"Goliath96": Im Online-Sumpf

18.4.2019, 08:00 Uhr

© Little Dream Entertainment

Vereinsamung und Rückzug aus der realen, der analogen Welt könnten in Zukunft zu einem Problem werden, vor allem für Menschen mit Kontaktschwierigkeiten, mit psychischen oder körperlichen Problemen.

"Goliath96" schildert einen besonders extremen Fall: Die alleinerziehende Kristin (Katja Riemann) bekommt ihren 21-jährigen Sohn David (Nils Rovira-Munoz) seit zwei Jahren kaum noch zu Gesicht. Er hat sich hinter seinem Computer im Zimmer verschanzt, verlässt es nur noch, wenn die Mutter nicht da ist oder schläft. Professionelle Hilfe will sich Kristin nicht holen aus Angst, dass der Sohn in die Psychiatrie eingewiesen wird. Ihrem Umfeld erzählt sie, dass er im Ausland studiert. Der Vater hat die Familie vor Jahren verlassen, die Bankerin Kristin hat nun auch noch ihren Job verloren.

Als sie entdeckt, dass David unter dem Pseudonym "Goliath96" in einem Internetforum für Drachensport aktiv ist, hat sie eine Idee: Unter "Cinderella97" gibt sie sich als junge Studentin aus, die sich ebenfalls fürs Drachenbauen begeistert. So hofft sie, wieder Kontakt zu ihrem im Online-Sumpf versinkenden Sohn zu finden. David verliebt sich schließlich abgöttisch in seine Chatpartnerin. Als er immer stärker darauf drängt, sich persönlich zu treffen, scheint es keine andere Möglichkeit zu geben, als dass Kristin ihre Lügen gesteht. Oder gibt es doch noch eine andere Option?

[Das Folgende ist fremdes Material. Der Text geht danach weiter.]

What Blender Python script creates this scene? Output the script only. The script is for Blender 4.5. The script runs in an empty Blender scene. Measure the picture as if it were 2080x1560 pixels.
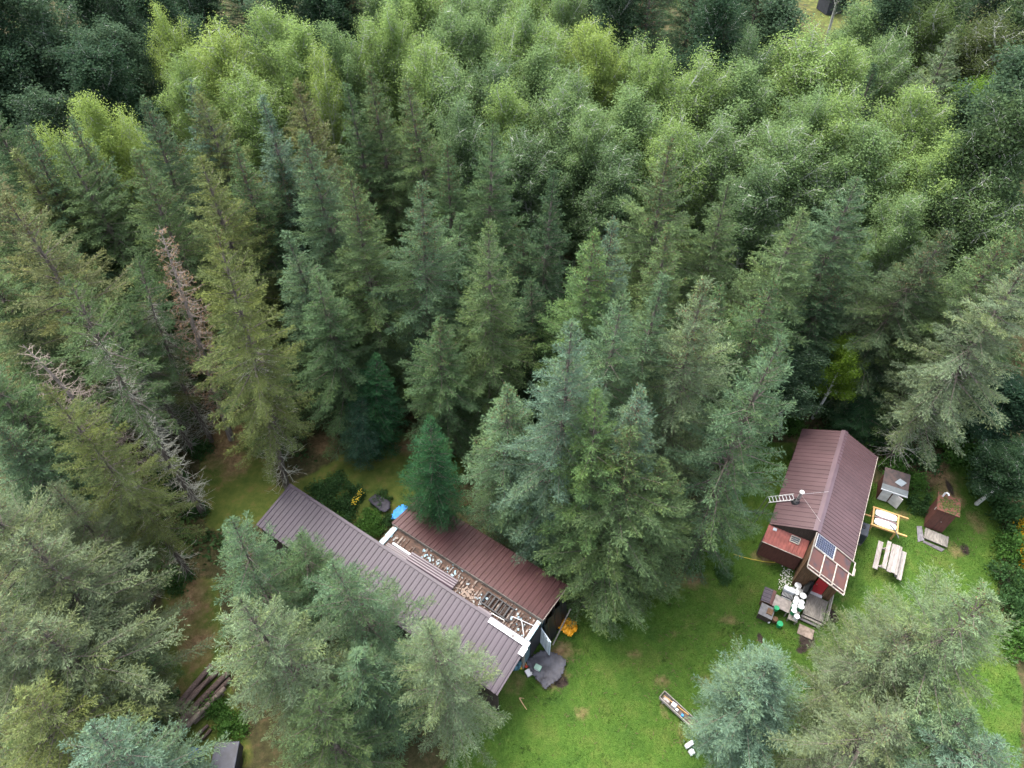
import bpy, math, random
import numpy as np
from mathutils import Vector, Quaternion, Matrix

# ------------------------------------------------------------------ camera, sky, sun, exposure
sc = bpy.context.scene
PITCH, FOC, CAMH = math.radians(48.7), 1444.0, 37.5      # measured: depression, focal length in photo pixels, height
cam = bpy.data.cameras.new('camera'); camo = bpy.data.objects.new('camera', cam)
sc.collection.objects.link(camo); sc.camera = camo
cam.sensor_width = 36.0; cam.lens = 36.0 * FOC / 2080.0
cam.clip_start = 0.5; cam.clip_end = 3000
camo.location = (0, 0, CAMH); camo.rotation_euler = (math.pi / 2 - PITCH, 0, 0)

SUN_EL, SUN_AZ = math.radians(62), math.radians(322)       # azimuth of the sun, clockwise from +Y
w = bpy.data.worlds.new('World'); sc.world = w; w.use_nodes = True
nt = w.node_tree; bg = nt.nodes['Background']
sky = nt.nodes.new('ShaderNodeTexSky'); sky.sky_type = 'NISHITA'; sky.sun_disc = False
sky.sun_elevation = SUN_EL; sky.sun_rotation = SUN_AZ; sky.air_density = 1.0; sky.dust_density = 4.0
hs = nt.nodes.new('ShaderNodeHueSaturation'); hs.inputs['Saturation'].default_value = 0.45   # thin overcast
nt.links.new(sky.outputs[0], hs.inputs['Color']); nt.links.new(hs.outputs[0], bg.inputs[0])
bg.inputs[1].default_value = 0.15
sl = bpy.data.lights.new('sun', 'SUN'); sl.energy = 1.1; sl.angle = math.radians(35); sl.color = (1.0, 0.95, 0.86)
so = bpy.data.objects.new('sun', sl); sc.collection.objects.link(so)
sd = Vector((math.sin(SUN_AZ) * math.cos(SUN_EL), math.cos(SUN_AZ) * math.cos(SUN_EL), math.sin(SUN_EL)))
so.rotation_euler = sd.to_track_quat('Z', 'Y').to_euler(); so.location = (0, 0, 120)
vs = sc.view_settings; vs.view_transform = 'Standard'; vs.look = 'None'; vs.exposure = 2.3; vs.gamma = 1.0
cy = sc.cycles; cy.max_bounces = 4; cy.diffuse_bounces = 3; cy.glossy_bounces = 2; cy.transmission_bounces = 3
cy.transparent_max_bounces = 4; cy.use_denoising = True; cy.adaptive_threshold = 0.012

# ------------------------------------------------------------------ helpers
C = sc.collection
RNG = np.random.default_rng(11); R_ = random.Random(5)
rad = math.radians

def at(px, py, z=0.0):
    """world point at height z seen at a photo pixel (survey of the photograph)"""
    dx, dy = (px - 1040) / FOC, (py - 780) / FOC
    t = (z - CAMH) / (-math.sin(PITCH) - dy * math.cos(PITCH))
    return Vector((dx * t, (math.cos(PITCH) - dy * math.sin(PITCH)) * t, z))

MATS = {}
def mat(name, col, rough=0.7, var=0.25, scale=6.0, col2=None, stretch=None, metallic=0.0, spec=0.3, bump=0.0, thr=(0.35, 0.65), randobj=0.0, detail=5.0):
    if name in MATS: return MATS[name]
    m = bpy.data.materials.new(name); m.use_nodes = True; n = m.node_tree.nodes; L = m.node_tree.links
    b = n['Principled BSDF']; b.inputs['Roughness'].default_value = rough; b.inputs['Metallic'].default_value = metallic
    b.inputs['Specular IOR Level'].default_value = spec
    tc = n.new('ShaderNodeTexCoord'); mp = n.new('ShaderNodeMapping')
    if stretch: mp.inputs['Scale'].default_value = stretch
    L.new(tc.outputs['Object'], mp.inputs['Vector'])
    nz = n.new('ShaderNodeTexNoise'); nz.inputs['Scale'].default_value = scale; nz.inputs['Detail'].default_value = detail
    L.new(mp.outputs[0], nz.inputs['Vector'])
    rp = n.new('ShaderNodeValToRGB'); rp.color_ramp.elements[0].position = thr[0]; rp.color_ramp.elements[1].position = thr[1]
    a = tuple(c * (1 - var) for c in col); d = tuple(min(1, c * (1 + var)) for c in (col2 or col))
    if col2: a, d = col, col2
    rp.color_ramp.elements[0].color = (*a, 1); rp.color_ramp.elements[1].color = (*d, 1)
    L.new(nz.outputs[0], rp.inputs[0]); out = rp.outputs[0]
    if randobj:
        oi = n.new('ShaderNodeObjectInfo'); mr = n.new('ShaderNodeMapRange')
        mr.inputs[3].default_value = 1 - randobj; mr.inputs[4].default_value = 1 + randobj
        L.new(oi.outputs['Random'], mr.inputs[0])
        mx = n.new('ShaderNodeMix'); mx.data_type = 'RGBA'; mx.blend_type = 'MULTIPLY'; mx.inputs[0].default_value = 1
        L.new(out, mx.inputs[6]); L.new(mr.outputs[0], mx.inputs[7]); out = mx.outputs[2]
    L.new(out, b.inputs['Base Color'])
    if bump:
        bp = n.new('ShaderNodeBump'); bp.inputs['Strength'].default_value = bump; bp.inputs['Distance'].default_value = 0.02
        L.new(nz.outputs[0], bp.inputs['Height']); L.new(bp.outputs[0], b.inputs['Normal'])
    MATS[name] = m; return m

def foliage_mat(name, translucent=0.25, rough=0.55, hue=(0.9, 1.0, 0.6)):
    m = bpy.data.materials.new(name); m.use_nodes = True; n = m.node_tree.nodes; L = m.node_tree.links
    b = n['Principled BSDF']; b.inputs['Roughness'].default_value = rough; b.inputs['Specular IOR Level'].default_value = 0.05
    oi = n.new('ShaderNodeObjectInfo'); at_ = n.new('ShaderNodeAttribute'); at_.attribute_name = 'tint'
    # tint 0..1: leaf to leaf brightness and a drift to a yellower leaf colour
    mr = n.new('ShaderNodeMapRange'); mr.inputs[3].default_value = 0.6; mr.inputs[4].default_value = 1.4
    L.new(at_.outputs['Fac'], mr.inputs[0])
    m1 = n.new('ShaderNodeMix'); m1.data_type = 'RGBA'; m1.blend_type = 'MULTIPLY'; m1.inputs[0].default_value = 1
    L.new(oi.outputs['Color'], m1.inputs[6]); L.new(mr.outputs[0], m1.inputs[7])
    a2 = n.new('ShaderNodeAttribute'); a2.attribute_name = 'warm'
    m2 = n.new('ShaderNodeMix'); m2.data_type = 'RGBA'; m2.blend_type = 'MULTIPLY'
    m2.inputs[7].default_value = (1.16, 1.06, 0.72, 1)
    L.new(a2.outputs['Fac'], m2.inputs[0]); L.new(m1.outputs[2], m2.inputs[6])
    L.new(m2.outputs[2], b.inputs['Base Color'])
    tr = n.new('ShaderNodeBsdfTranslucent'); L.new(m2.outputs[2], tr.inputs['Color'])
    ms = n.new('ShaderNodeMixShader'); ms.inputs[0].default_value = translucent
    L.new(b.outputs[0], ms.inputs[1]); L.new(tr.outputs[0], ms.inputs[2])
    L.new(ms.outputs[0], n['Material Output'].inputs['Surface']); MATS[name] = m; return m

def mesh_np(name, V, F, attrs=None, smooth=False):
    """V (n,3), F (m,k) all faces with k corners"""
    me = bpy.data.meshes.new(name); V = np.asarray(V, np.float32); F = np.asarray(F, np.int32)
    k = F.shape[1]; me.vertices.add(len(V)); me.vertices.foreach_set('co', V.ravel())
    me.loops.add(F.size); me.loops.foreach_set('vertex_index', F.ravel())
    me.polygons.add(len(F)); me.polygons.foreach_set('loop_start', np.arange(0, F.size, k, dtype=np.int32))
    me.polygons.foreach_set('loop_total', np.full(len(F), k, np.int32))
    me.polygons.foreach_set('use_smooth', np.full(len(F), smooth, bool))
    for an, av in (attrs or {}).items():
        a = me.attributes.new(an, 'FLOAT', 'POINT'); a.data.foreach_set('value', np.asarray(av, np.float32))
    me.update(); return me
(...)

Aus dem im Kern interessanten Stoff hat Langfilm-Debütant Marcus Richardt leider nur eine seichte Kolportage gemacht. Auch das könnte ja seinen Reiz haben, wenn der Film nicht über weite Strecken reichlich langweilig geraten wäre. Katja Riemann agiert immerhin recht überzeugend, im Gesamten bleiben die Figuren – insbesondere die Davids – aber blass. Die Inszenierung wirkt sehr mittelmäßig, was durch den banalen Soundtrack noch unterstrichen wird. Bisweilen wird sogar die Grenze zur unfreiwilligen Komik überschritten.